▶ **Requirements**
In the listing below, identify each line with the word "scene" and return those lines.

▶ **Supplied material**
____

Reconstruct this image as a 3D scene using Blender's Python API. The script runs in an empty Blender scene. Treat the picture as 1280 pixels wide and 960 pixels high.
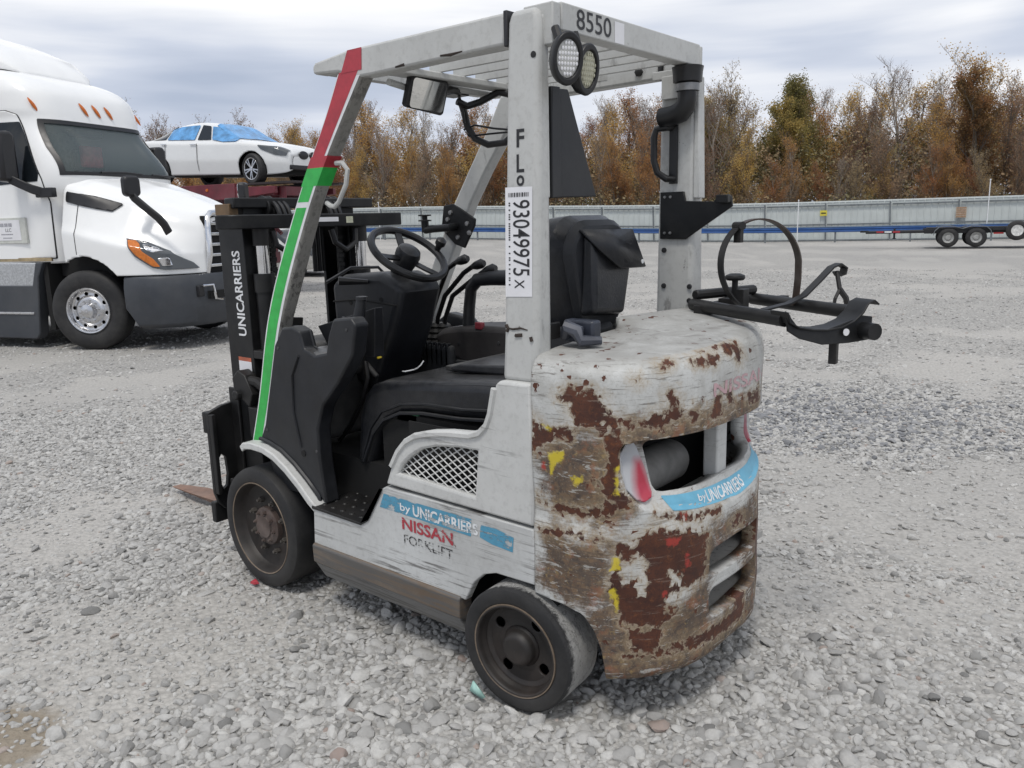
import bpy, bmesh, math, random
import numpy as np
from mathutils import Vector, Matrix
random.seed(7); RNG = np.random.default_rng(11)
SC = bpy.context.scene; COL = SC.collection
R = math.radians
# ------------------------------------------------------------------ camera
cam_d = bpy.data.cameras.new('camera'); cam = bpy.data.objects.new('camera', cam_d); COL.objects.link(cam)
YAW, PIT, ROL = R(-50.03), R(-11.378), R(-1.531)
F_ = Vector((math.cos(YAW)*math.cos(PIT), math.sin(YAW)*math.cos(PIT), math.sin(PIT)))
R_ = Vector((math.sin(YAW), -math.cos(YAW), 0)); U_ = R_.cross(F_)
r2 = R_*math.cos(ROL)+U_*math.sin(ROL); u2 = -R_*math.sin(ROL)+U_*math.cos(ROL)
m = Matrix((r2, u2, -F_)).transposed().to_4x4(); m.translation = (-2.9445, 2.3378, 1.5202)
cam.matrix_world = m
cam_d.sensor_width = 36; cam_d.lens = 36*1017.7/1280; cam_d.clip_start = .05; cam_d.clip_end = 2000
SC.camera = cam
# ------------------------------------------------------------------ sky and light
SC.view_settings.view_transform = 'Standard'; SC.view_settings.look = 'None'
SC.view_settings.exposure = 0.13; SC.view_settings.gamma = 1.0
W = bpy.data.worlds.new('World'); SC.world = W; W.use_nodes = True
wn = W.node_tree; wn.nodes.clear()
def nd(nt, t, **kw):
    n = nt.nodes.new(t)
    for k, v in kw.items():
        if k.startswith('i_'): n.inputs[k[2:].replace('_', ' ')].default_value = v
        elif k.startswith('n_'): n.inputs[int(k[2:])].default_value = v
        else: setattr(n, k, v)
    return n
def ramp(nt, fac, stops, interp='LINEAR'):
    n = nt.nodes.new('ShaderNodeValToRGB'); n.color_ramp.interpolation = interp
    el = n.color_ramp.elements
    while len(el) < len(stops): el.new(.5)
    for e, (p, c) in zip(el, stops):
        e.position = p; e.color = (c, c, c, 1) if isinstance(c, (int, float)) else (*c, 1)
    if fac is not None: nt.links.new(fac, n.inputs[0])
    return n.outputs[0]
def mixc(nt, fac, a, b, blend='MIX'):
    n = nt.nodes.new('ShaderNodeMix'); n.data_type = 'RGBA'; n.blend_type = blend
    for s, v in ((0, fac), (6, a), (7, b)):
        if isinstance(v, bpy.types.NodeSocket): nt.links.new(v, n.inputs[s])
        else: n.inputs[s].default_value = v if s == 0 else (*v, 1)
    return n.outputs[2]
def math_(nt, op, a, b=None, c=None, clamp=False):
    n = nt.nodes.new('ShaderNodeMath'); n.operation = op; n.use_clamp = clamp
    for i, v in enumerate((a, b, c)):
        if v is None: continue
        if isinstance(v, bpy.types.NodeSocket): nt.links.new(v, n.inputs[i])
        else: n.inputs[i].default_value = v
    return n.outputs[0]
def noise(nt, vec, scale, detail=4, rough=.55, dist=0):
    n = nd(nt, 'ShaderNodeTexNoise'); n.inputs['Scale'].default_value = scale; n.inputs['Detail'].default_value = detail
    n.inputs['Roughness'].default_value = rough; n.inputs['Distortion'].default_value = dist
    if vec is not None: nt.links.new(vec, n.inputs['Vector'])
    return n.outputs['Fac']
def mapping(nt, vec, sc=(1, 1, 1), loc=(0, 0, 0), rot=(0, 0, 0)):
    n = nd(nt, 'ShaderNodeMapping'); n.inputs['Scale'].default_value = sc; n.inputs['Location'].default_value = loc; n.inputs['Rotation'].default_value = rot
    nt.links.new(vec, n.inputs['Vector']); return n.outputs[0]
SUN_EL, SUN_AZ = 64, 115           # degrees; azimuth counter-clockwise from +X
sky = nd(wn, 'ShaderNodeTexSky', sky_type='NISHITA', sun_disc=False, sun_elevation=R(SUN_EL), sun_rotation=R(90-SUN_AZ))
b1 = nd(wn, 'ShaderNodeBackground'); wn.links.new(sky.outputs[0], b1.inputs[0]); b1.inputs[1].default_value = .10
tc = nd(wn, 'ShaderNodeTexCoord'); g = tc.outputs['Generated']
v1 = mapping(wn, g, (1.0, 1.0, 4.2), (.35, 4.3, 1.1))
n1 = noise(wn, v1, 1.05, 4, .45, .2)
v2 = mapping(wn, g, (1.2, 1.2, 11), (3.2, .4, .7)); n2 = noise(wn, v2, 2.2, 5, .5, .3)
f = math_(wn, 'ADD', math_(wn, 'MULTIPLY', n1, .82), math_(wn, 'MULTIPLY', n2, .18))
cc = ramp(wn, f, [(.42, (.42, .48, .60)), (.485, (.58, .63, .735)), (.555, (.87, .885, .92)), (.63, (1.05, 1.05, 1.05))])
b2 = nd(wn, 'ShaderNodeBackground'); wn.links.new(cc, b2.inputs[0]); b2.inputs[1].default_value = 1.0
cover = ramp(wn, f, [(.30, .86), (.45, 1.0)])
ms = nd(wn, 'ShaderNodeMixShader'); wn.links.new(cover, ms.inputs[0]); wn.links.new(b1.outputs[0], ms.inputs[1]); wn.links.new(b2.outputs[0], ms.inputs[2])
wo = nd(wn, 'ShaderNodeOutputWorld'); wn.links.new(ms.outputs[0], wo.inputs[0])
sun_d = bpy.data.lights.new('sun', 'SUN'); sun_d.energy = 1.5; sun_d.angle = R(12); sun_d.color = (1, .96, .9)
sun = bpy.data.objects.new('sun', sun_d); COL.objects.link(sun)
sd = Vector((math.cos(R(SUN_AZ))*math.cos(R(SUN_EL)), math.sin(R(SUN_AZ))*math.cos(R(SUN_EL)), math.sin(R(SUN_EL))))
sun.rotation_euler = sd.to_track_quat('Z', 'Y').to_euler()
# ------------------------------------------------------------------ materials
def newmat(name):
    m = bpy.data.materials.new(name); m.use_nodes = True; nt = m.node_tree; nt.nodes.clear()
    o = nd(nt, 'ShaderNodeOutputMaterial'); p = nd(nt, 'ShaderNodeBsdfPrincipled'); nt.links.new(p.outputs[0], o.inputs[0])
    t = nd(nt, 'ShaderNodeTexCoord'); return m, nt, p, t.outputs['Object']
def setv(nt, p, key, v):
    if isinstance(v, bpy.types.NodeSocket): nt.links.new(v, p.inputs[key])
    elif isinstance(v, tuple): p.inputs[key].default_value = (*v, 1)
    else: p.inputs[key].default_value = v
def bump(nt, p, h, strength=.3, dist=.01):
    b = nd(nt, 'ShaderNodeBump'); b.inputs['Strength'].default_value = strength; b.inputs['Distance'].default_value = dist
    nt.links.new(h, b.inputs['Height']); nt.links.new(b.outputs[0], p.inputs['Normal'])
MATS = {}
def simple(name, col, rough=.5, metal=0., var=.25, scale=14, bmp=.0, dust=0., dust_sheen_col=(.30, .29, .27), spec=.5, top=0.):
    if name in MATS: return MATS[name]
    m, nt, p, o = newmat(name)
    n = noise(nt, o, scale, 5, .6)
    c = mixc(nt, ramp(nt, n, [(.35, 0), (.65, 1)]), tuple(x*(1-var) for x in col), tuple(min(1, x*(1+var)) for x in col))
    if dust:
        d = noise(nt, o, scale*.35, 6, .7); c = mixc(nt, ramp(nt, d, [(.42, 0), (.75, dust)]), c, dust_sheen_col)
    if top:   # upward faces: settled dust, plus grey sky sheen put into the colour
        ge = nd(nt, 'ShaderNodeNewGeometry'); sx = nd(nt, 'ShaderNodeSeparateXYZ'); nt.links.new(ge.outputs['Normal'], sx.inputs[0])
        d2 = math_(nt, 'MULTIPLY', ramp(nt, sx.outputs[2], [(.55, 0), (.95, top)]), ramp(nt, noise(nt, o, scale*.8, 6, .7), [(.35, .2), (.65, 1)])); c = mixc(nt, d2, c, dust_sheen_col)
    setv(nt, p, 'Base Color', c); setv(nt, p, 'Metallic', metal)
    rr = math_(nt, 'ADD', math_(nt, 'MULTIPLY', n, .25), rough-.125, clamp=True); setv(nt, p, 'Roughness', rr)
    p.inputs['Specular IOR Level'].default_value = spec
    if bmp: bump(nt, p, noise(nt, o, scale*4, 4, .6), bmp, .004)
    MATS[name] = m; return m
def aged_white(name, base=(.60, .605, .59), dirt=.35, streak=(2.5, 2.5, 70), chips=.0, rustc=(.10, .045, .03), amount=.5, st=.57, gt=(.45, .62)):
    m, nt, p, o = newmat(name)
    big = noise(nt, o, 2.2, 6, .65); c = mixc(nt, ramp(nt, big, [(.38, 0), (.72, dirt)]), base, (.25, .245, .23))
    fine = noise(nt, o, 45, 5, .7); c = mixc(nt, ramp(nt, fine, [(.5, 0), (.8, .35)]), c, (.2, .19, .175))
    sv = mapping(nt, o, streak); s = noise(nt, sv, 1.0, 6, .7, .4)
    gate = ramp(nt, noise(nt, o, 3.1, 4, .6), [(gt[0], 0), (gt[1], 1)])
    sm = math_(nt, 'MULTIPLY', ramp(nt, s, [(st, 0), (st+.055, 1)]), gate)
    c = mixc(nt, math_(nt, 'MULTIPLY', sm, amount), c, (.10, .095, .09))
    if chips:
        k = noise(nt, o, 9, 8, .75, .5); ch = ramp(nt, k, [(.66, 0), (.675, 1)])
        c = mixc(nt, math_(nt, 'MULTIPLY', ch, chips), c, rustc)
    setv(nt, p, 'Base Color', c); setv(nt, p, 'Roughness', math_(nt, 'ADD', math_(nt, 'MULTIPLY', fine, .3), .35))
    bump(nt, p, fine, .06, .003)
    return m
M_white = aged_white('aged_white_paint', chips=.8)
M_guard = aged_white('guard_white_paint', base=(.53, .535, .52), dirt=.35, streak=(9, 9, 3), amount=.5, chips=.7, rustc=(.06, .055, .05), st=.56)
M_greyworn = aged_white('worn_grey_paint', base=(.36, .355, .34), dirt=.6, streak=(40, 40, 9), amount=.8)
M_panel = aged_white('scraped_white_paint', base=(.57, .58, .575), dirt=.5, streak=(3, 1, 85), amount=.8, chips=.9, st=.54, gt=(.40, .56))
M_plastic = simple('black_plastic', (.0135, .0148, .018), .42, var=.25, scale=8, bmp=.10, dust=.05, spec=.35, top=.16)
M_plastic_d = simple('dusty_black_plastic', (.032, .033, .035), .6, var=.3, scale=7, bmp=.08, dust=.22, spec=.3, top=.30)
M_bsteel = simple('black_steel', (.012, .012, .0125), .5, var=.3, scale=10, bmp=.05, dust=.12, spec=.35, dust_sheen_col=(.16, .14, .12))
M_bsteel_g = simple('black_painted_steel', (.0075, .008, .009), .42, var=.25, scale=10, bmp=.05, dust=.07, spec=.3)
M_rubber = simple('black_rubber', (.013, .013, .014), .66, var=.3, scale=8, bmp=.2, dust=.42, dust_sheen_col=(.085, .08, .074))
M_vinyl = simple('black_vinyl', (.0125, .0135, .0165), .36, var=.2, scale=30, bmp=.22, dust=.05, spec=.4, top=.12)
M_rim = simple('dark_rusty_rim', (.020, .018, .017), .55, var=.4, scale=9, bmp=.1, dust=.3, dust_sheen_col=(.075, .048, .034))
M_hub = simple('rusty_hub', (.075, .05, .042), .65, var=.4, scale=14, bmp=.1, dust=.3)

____

▶ **Result**
Reconstruct this image as a 3D scene using Blender's Python API. The script runs in an empty Blender scene. Treat the picture as 1280 pixels wide and 960 pixels high.
SC = bpy.context.scene; COL = SC.collection